International brokerage Union Gaming received the news with a measure of optimism. The mass market-led growth of Macau casinos was good news for operators, demonstrating a strong backbone for Macau casinos’ recovery.

Union Gaming analyst Grant Govertsen reacted, saying “That mass outpaced VIP is also an upside surprise relative to most expectations and, trade war fears notwithstanding, is reason to remain bullish on the Macau names.” He forecasts that Macau’s gaming market would remain robust and again register 3rd quarter double-digit growth in July.

Macau Gaming-Related Crime Drops

In another boost of good news, gaming-related crime in Macau dropped 4%.

Macau's Judiciary Police reported that 706 suspected gaming-related crimes – crimes committed in casinos -- were recorded during the first five months of 2018. This marks a decrease of 3.8% over the same period last year. The majority of the crimes involved "unlawful detention" related to loan sharking.

The Judiciary Police has stepped up its activity in an attempt to cut crime in and around the casinos. There is an increased police presence in the casino area which is, the police believe, impacting on crime statistics in a positive manner.
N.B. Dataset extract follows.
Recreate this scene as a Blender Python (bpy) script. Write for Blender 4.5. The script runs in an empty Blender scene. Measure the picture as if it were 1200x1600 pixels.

Judiciary Police Director Sit Chong Meng said, while at the same time that that there have been less casino-related crimes detected, the police have seen an increase in the number of suspects that have been delivered for prosecution. The police are optimistic about their new partnerships with the casinos that sees the 2 sides working together to reduce crime, especially incidents of loan sharking. 

Police Director Sit Chong Meng points out that, "while the police are prepared to focus on alleged gaming-related criminal activity, those activities do not [negatively] impact the overall public security” of the international gambling hub.